今朝、日本映画専門チャンネルで放送された『ある大阪の女』を見る。
1962年に、宝塚映画で作られたものだが、1936年に作られた溝口健二監督、山田五十鈴主演の『浪速悲歌』をリメイクしたもの。
監督の須川栄三、主演の団令子が関西の出身なので企画されたものだとのことだが、周りの役者も、小沢栄太郎、山茶花究、川崎敬三の達者な連中に、勝呂誉、黛ひかる、初風淳らの若手を配置したもので非常に良い。
冒頭の大阪球場の南海・西鉄戦のダフ屋として藤田まことが出てくるのも笑わせてくれる。

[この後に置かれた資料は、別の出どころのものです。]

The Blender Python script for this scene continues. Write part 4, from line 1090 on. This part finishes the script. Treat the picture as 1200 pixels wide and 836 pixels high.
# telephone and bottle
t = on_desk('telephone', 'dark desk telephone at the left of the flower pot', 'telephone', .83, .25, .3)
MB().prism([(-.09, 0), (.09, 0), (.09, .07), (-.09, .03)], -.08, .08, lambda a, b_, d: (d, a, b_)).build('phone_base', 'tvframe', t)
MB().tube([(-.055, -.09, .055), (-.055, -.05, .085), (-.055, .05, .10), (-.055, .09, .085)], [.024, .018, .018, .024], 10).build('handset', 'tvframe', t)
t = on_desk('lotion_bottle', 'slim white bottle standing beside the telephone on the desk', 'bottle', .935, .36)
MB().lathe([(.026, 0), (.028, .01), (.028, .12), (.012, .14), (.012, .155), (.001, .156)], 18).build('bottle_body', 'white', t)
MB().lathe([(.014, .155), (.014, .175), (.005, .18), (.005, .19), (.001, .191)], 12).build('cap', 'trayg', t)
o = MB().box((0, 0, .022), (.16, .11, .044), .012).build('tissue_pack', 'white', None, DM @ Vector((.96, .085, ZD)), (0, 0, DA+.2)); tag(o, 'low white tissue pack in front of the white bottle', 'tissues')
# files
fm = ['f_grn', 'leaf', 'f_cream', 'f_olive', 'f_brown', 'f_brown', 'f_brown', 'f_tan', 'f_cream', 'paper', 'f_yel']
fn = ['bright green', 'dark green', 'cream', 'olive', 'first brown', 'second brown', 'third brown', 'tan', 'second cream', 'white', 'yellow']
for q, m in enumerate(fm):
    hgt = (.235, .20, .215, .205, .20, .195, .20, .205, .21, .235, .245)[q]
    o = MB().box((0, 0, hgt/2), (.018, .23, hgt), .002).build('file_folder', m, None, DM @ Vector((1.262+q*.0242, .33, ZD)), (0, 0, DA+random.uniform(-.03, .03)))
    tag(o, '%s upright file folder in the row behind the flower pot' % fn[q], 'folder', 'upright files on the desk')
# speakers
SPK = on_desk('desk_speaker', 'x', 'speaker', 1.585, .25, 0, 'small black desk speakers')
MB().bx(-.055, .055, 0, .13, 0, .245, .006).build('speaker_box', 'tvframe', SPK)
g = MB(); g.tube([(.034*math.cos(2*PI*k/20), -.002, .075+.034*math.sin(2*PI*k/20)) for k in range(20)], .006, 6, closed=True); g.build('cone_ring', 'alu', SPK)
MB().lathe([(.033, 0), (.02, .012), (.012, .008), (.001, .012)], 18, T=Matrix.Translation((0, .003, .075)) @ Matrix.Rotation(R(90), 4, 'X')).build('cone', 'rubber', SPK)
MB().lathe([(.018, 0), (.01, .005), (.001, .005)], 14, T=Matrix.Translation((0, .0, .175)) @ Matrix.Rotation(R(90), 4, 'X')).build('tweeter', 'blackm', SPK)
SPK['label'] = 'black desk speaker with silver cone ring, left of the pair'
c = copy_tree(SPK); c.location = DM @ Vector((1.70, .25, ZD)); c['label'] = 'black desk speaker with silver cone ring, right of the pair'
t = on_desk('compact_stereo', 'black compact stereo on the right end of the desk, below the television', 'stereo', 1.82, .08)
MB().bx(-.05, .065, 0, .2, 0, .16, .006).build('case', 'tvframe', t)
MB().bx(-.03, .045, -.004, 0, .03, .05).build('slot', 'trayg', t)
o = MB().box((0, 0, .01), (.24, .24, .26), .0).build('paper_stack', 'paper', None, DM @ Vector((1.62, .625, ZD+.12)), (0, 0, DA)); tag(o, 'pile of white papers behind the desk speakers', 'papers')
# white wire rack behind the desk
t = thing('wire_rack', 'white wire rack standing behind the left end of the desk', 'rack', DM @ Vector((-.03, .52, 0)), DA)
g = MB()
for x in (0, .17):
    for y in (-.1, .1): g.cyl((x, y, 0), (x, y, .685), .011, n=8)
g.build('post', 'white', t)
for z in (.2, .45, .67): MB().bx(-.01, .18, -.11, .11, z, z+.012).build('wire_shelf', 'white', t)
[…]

南海の投手としては、スタンカや皆川の投球が見られる。
さて、このリメイク版の中で、団令子がビア・ガーデンで川崎敬三に言う台詞がある。
彼女は遠くに林立するビルを見て、
「あるところにはあるものね」と自分たちに金のないことを嘆く。
この1962年は、経済の高度成長が始まった時で、こうした時期には格差が生じるもので、成長から取り残された連中は、悲劇の主人公になる。
そう考えると、溝口健二版が作られた昭和11年も、満州事変から満州国建国による軍需景気で、日本経済が上向いていた時代であり、山田五十鈴一家はそこから取り残された連中だった。
優れた悲劇は、時代を鋭く反映するものであることがよくわかる。